[start of Raw data]

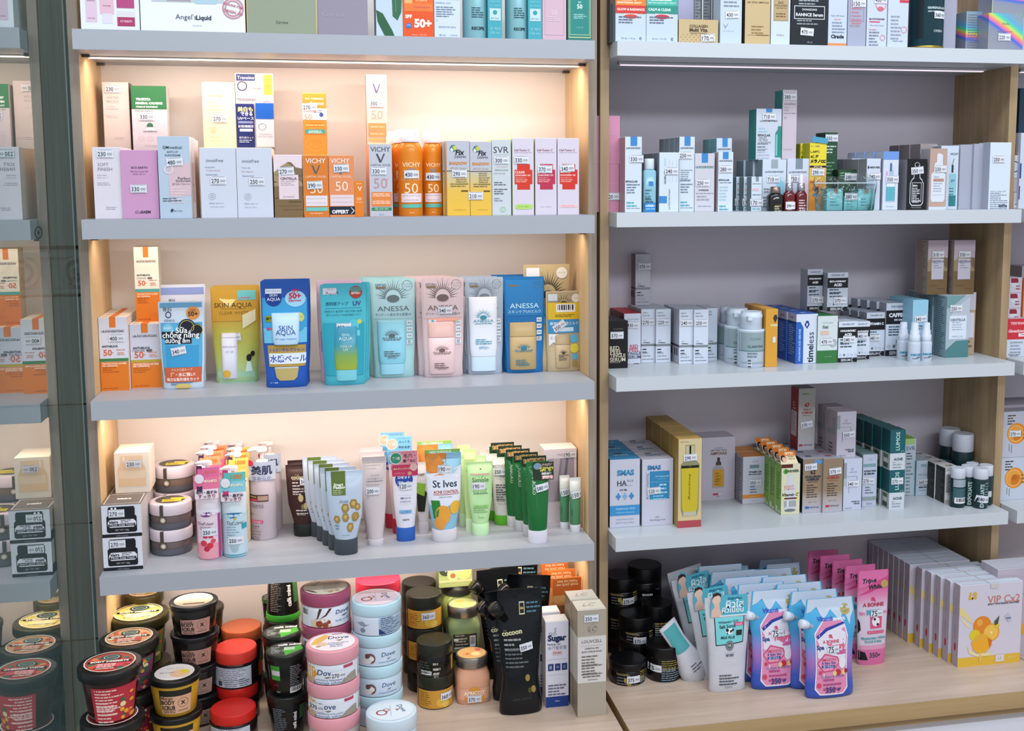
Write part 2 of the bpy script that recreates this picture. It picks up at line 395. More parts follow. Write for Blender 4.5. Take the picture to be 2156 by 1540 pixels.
# ---------------------------------------------------------------- base cabinets with counters
def base_unit(label, x0, x1, yf, zt, tk, m_top, m_edge, xl, dr):
    b = thing('base_cabinet', label, 'cabinet', (0, 0, 0))
    mb = MB(); mb.box(x0 + .004, yf + .03, FLOOR, x1 - .004, .25, zt - tk - .0005, wood_edge); mb.build('carcass', b)
    n = 2; w = (x1 - x0 - .01) / n
    for i in range(n):
        d = plate('drawer_front', x0 + .005 + i * w + .001, yf + .012, zt - tk - .30, x0 + .005 + (i + 1) * w - .001, yf + .03, zt - tk - .026, mat('#dcdce4', .3), b)
        plate('drawer_front', x0 + .005 + i * w + .001, yf + .012, FLOOR + .08, x0 + .005 + (i + 1) * w - .001, yf + .03, zt - tk - .303, mat('#dcdce4', .3), b)
    return b
base_unit('wooden base cabinet with white drawers under the left shelving unit', -T1, WL + T1, -.26, ZL[4], .03, 0, 0, 0, 0)
base_unit('wooden base cabinet with white drawers under the middle shelving unit', A2 - T2, B2 + T2, YB2, ZR[4], .035, 0, 0, 0, 0)
base_unit('wooden base cabinet with white drawers at the right edge of the photo', B3, B3 + .9, YB2, ZR[4], .035, 0, 0, 0, 0)
def counter(label, x0, x1, yf, zt, tk):
    mb = MB(); mb.box(x0, yf + .001, zt - tk, x1, .25, zt - .0012, wood_edge); mb.box(x0, yf, zt - .0012, x1, .25, zt, wood_top)
    mb.box(x0, yf, zt - tk, x1, yf + .001, zt - .0012, wood_edge)
    o = mb.build('countertop'); o['label'] = label; o['category'] = 'counter'; return o
counter('pale wood counter carrying the jar stacks under the left shelves', -T1, WL + T1, -.26, ZL[4], .03)
counter('pale wood counter carrying the yogurt pouches under the middle shelves', A2 - T2, B2 + T2, YB2, ZR[4], .035)
counter('pale wood counter at the right edge of the photo', B3, B3 + .9, YB2, ZR[4], .035)
# ---------------------------------------------------------------- glass panel on the left
gl = bpy.data.materials.new('clear_glass'); gl.use_nodes = True; nt = gl.node_tree; nt.nodes.clear()
out = nt.nodes.new('ShaderNodeOutputMaterial'); tr = nt.nodes.new('ShaderNodeBsdfTransparent'); gs = nt.nodes.new('ShaderNodeBsdfGlossy'); fr = nt.nodes.new('ShaderNodeFresnel'); mx = nt.nodes.new('ShaderNodeMixShader'); mt = nt.nodes.new('ShaderNodeMath')
gs.inputs['Roughness'].default_value = 0.0; gs.inputs['Color'].default_value = (.95, 1, .98, 1); tr.inputs[0].default_value = (.86, .93, .91, 1); fr.inputs[0].default_value = 1.55
mt.operation = 'MULTIPLY'; mt.inputs[1].default_value = 1.8; mt.use_clamp = True
nt.links.new(fr.outputs[0], mt.inputs[0]); nt.links.new(mt.outputs[0], mx.inputs[0]); nt.links.new(tr.outputs[0], mx.inputs[1]); nt.links.new(gs.outputs[0], mx.inputs[2]); nt.links.new(mx.outputs[0], out.inputs[0])
gclear = bpy.data.materials.new('glass_core'); gclear.use_nodes = True; nt = gclear.node_tree; nt.nodes.clear(); out = nt.nodes.new('ShaderNodeOutputMaterial'); tr = nt.nodes.new('ShaderNodeBsdfTransparent'); tr.inputs[0].default_value = (.97, 1, .99, 1); nt.links.new(tr.outputs[0], out.inputs[0])
XM = -.040
G = thing('glass_panel', 'upright clear glass panel reflecting the left shelves', 'glass', (XM, -.3, FLOOR))
mb = MB(); x0, x1, y0, y1, z0, z1 = -.006, 0, -.75, .53, .0, 2.9
vs = [(x, y, z) for z in (z0, z1) for y in (y0, y1) for x in (x0, x1)]
mb.add(vs, [(1, 3, 7, 5)], gl); mb.add(vs, [(0, 2, 3, 1), (4, 5, 7, 6), (0, 1, 5, 4), (2, 6, 7, 3), (0, 4, 6, 2)], gclear)
pane = mb.build('pane', G)
p = at(81, 490, 0); d = ray(81, 490); q = CAM_LOC + d * ((XM - CAM_LOC.x) / d.x)
mb = MB(); su = (.02, .02, lambda u, v, e: (e, (.5 - u) * -.05, (v - .5) * .02), False)
put(mb, su, [('o', .5, .5, .5, '#15201f', 1, .78), ('p', [(.36, .3), (.36, .7), (.72, .5)], '#15201f')], .0005)
o = mb.build('round_mark', pane); o.location = (0, q.y + .3, q.z - FLOOR)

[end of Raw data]

Copy out the data above exactly, except the pictures.

Write part 2 of the bpy script that recreates this picture. It picks up at line 395. More parts follow. Write for Blender 4.5. Take the picture to be 2156 by 1540 pixels.
# ---------------------------------------------------------------- base cabinets with counters
def base_unit(label, x0, x1, yf, zt, tk, m_top, m_edge, xl, dr):
    b = thing('base_cabinet', label, 'cabinet', (0, 0, 0))
    mb = MB(); mb.box(x0 + .004, yf + .03, FLOOR, x1 - .004, .25, zt - tk - .0005, wood_edge); mb.build('carcass', b)
    n = 2; w = (x1 - x0 - .01) / n
    for i in range(n):
        d = plate('drawer_front', x0 + .005 + i * w + .001, yf + .012, zt - tk - .30, x0 + .005 + (i + 1) * w - .001, yf + .03, zt - tk - .026, mat('#dcdce4', .3), b)
        plate('drawer_front', x0 + .005 + i * w + .001, yf + .012, FLOOR + .08, x0 + .005 + (i + 1) * w - .001, yf + .03, zt - tk - .303, mat('#dcdce4', .3), b)
    return b
base_unit('wooden base cabinet with white drawers under the left shelving unit', -T1, WL + T1, -.26, ZL[4], .03, 0, 0, 0, 0)
base_unit('wooden base cabinet with white drawers under the middle shelving unit', A2 - T2, B2 + T2, YB2, ZR[4], .035, 0, 0, 0, 0)
base_unit('wooden base cabinet with white drawers at the right edge of the photo', B3, B3 + .9, YB2, ZR[4], .035, 0, 0, 0, 0)
def counter(label, x0, x1, yf, zt, tk):
    mb = MB(); mb.box(x0, yf + .001, zt - tk, x1, .25, zt - .0012, wood_edge); mb.box(x0, yf, zt - .0012, x1, .25, zt, wood_top)
    mb.box(x0, yf, zt - tk, x1, yf + .001, zt - .0012, wood_edge)
    o = mb.build('countertop'); o['label'] = label; o['category'] = 'counter'; return o
counter('pale wood counter carrying the jar stacks under the left shelves', -T1, WL + T1, -.26, ZL[4], .03)
counter('pale wood counter carrying the yogurt pouches under the middle shelves', A2 - T2, B2 + T2, YB2, ZR[4], .035)
counter('pale wood counter at the right edge of the photo', B3, B3 + .9, YB2, ZR[4], .035)
# ---------------------------------------------------------------- glass panel on the left
gl = bpy.data.materials.new('clear_glass'); gl.use_nodes = True; nt = gl.node_tree; nt.nodes.clear()
out = nt.nodes.new('ShaderNodeOutputMaterial'); tr = nt.nodes.new('ShaderNodeBsdfTransparent'); gs = nt.nodes.new('ShaderNodeBsdfGlossy'); fr = nt.nodes.new('ShaderNodeFresnel'); mx = nt.nodes.new('ShaderNodeMixShader'); mt = nt.nodes.new('ShaderNodeMath')
gs.inputs['Roughness'].default_value = 0.0; gs.inputs['Color'].default_value = (.95, 1, .98, 1); tr.inputs[0].default_value = (.86, .93, .91, 1); fr.inputs[0].default_value = 1.55
mt.operation = 'MULTIPLY'; mt.inputs[1].default_value = 1.8; mt.use_clamp = True
nt.links.new(fr.outputs[0], mt.inputs[0]); nt.links.new(mt.outputs[0], mx.inputs[0]); nt.links.new(tr.outputs[0], mx.inputs[1]); nt.links.new(gs.outputs[0], mx.inputs[2]); nt.links.new(mx.outputs[0], out.inputs[0])
gclear = bpy.data.materials.new('glass_core'); gclear.use_nodes = True; nt = gclear.node_tree; nt.nodes.clear(); out = nt.nodes.new('ShaderNodeOutputMaterial'); tr = nt.nodes.new('ShaderNodeBsdfTransparent'); tr.inputs[0].default_value = (.97, 1, .99, 1); nt.links.new(tr.outputs[0], out.inputs[0])
XM = -.040
G = thing('glass_panel', 'upright clear glass panel reflecting the left shelves', 'glass', (XM, -.3, FLOOR))
mb = MB(); x0, x1, y0, y1, z0, z1 = -.006, 0, -.75, .53, .0, 2.9
vs = [(x, y, z) for z in (z0, z1) for y in (y0, y1) for x in (x0, x1)]
mb.add(vs, [(1, 3, 7, 5)], gl); mb.add(vs, [(0, 2, 3, 1), (4, 5, 7, 6), (0, 1, 5, 4), (2, 6, 7, 3), (0, 4, 6, 2)], gclear)
pane = mb.build('pane', G)
p = at(81, 490, 0); d = ray(81, 490); q = CAM_LOC + d * ((XM - CAM_LOC.x) / d.x)
mb = MB(); su = (.02, .02, lambda u, v, e: (e, (.5 - u) * -.05, (v - .5) * .02), False)
put(mb, su, [('o', .5, .5, .5, '#15201f', 1, .78), ('p', [(.36, .3), (.36, .7), (.72, .5)], '#15201f')], .0005)
o = mb.build('round_mark', pane); o.location = (0, q.y + .3, q.z - FLOOR)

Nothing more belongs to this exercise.